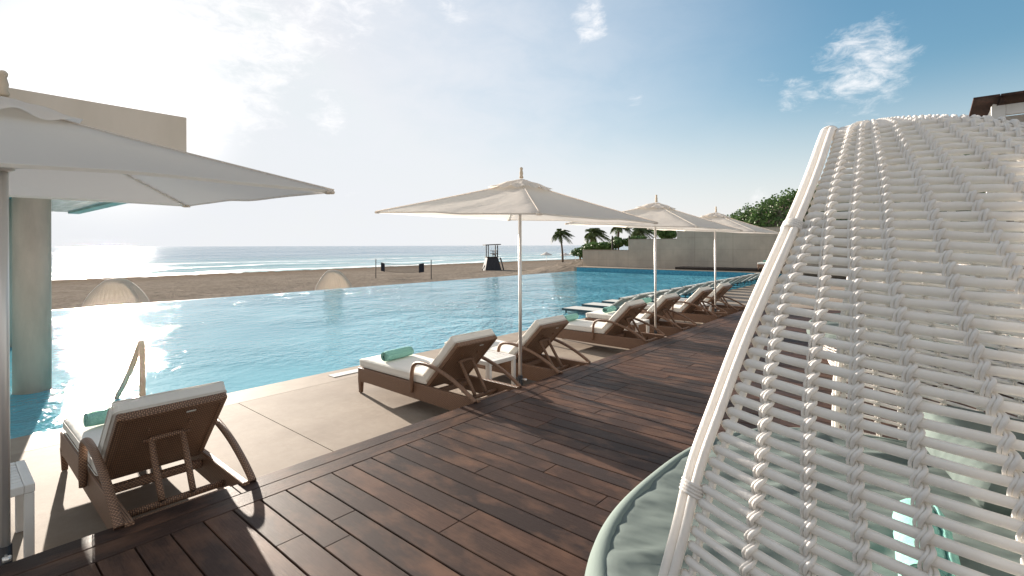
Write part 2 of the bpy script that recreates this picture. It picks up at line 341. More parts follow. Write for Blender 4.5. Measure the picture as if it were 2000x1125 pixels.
def smoothpath(P, k=6):
    P = np.asarray(P, float); Q = np.vstack([2*P[0]-P[1], P, 2*P[-1]-P[-2]]); out = []
    for i in range(1, len(Q)-2):
        for j in range(k):
            t = j/k; a, b, c, d = Q[i-1], Q[i], Q[i+1], Q[i+2]
            out.append(.5*((2*b)+(-a+c)*t+(2*a-5*b+4*c-d)*t*t+(-a+3*b-3*c+d)*t**3))
    out.append(P[-1]); return np.array(out)
def tube(mb, P, r, n=8, cap=True, flat=1.0, up=None, smooth=True):
    P = np.asarray(P, float); m = len(P); r = np.broadcast_to(np.asarray(r, float), (m,))
    T = np.gradient(P, axis=0); T /= np.linalg.norm(T, axis=1)[:, None] + 1e-12
    ref = np.array([0, 0, 1.]) if up is None else np.asarray(up, float)
    if up is None and abs(T[0] @ ref) > .95: ref = np.array([1., 0, 0])
    A = np.zeros_like(P); a = np.cross(T[0], ref); a /= np.linalg.norm(a)
    for i in range(m):                        # transported frame
        a = a - T[i]*(a @ T[i]); a /= np.linalg.norm(a); A[i] = a
    Bn = np.cross(T, A)
    th = np.arange(n)*2*PI/n
    V = (P[:, None] + r[:, None, None]*(np.cos(th)[None, :, None]*A[:, None] + flat*np.sin(th)[None, :, None]*Bn[:, None])).reshape(-1, 3)
    Ls = np.concatenate([[0], np.cumsum(np.linalg.norm(np.diff(P, axis=0), axis=1))]); cr = 2*PI*r.mean()
    Fs = []; U = []
    for i in range(m-1):
        for j in range(n):
            k = (j+1) % n
            Fs.append([i*n+j, i*n+k, (i+1)*n+k, (i+1)*n+j]); u0, u1 = j/n*cr, (j+1)/n*cr
            U.append([(u0, Ls[i]), (u1, Ls[i]), (u1, Ls[i+1]), (u0, Ls[i+1])])
    if cap:
        Fs.append(list(range(n))[::-1]); U.append([(0, 0)]*n); Fs.append([(m-1)*n+j for j in range(n)]); U.append([(0, 0)]*n)
    return mb.add(V, Fs, U, None, smooth)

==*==

_Exercise objective_
Take the listing above and restate it word for word, without its pictures.

_Response_
Write part 2 of the bpy script that recreates this picture. It picks up at line 341. More parts follow. Write for Blender 4.5. Measure the picture as if it were 2000x1125 pixels.
def smoothpath(P, k=6):
    P = np.asarray(P, float); Q = np.vstack([2*P[0]-P[1], P, 2*P[-1]-P[-2]]); out = []
    for i in range(1, len(Q)-2):
        for j in range(k):
            t = j/k; a, b, c, d = Q[i-1], Q[i], Q[i+1], Q[i+2]
            out.append(.5*((2*b)+(-a+c)*t+(2*a-5*b+4*c-d)*t*t+(-a+3*b-3*c+d)*t**3))
    out.append(P[-1]); return np.array(out)
def tube(mb, P, r, n=8, cap=True, flat=1.0, up=None, smooth=True):
    P = np.asarray(P, float); m = len(P); r = np.broadcast_to(np.asarray(r, float), (m,))
    T = np.gradient(P, axis=0); T /= np.linalg.norm(T, axis=1)[:, None] + 1e-12
    ref = np.array([0, 0, 1.]) if up is None else np.asarray(up, float)
    if up is None and abs(T[0] @ ref) > .95: ref = np.array([1., 0, 0])
    A = np.zeros_like(P); a = np.cross(T[0], ref); a /= np.linalg.norm(a)
    for i in range(m):                        # transported frame
        a = a - T[i]*(a @ T[i]); a /= np.linalg.norm(a); A[i] = a
    Bn = np.cross(T, A)
    th = np.arange(n)*2*PI/n
    V = (P[:, None] + r[:, None, None]*(np.cos(th)[None, :, None]*A[:, None] + flat*np.sin(th)[None, :, None]*Bn[:, None])).reshape(-1, 3)
    Ls = np.concatenate([[0], np.cumsum(np.linalg.norm(np.diff(P, axis=0), axis=1))]); cr = 2*PI*r.mean()
    Fs = []; U = []
    for i in range(m-1):
        for j in range(n):
            k = (j+1) % n
            Fs.append([i*n+j, i*n+k, (i+1)*n+k, (i+1)*n+j]); u0, u1 = j/n*cr, (j+1)/n*cr
            U.append([(u0, Ls[i]), (u1, Ls[i]), (u1, Ls[i+1]), (u0, Ls[i+1])])
    if cap:
        Fs.append(list(range(n))[::-1]); U.append([(0, 0)]*n); Fs.append([(m-1)*n+j for j in range(n)]); U.append([(0, 0)]*n)
    return mb.add(V, Fs, U, None, smooth)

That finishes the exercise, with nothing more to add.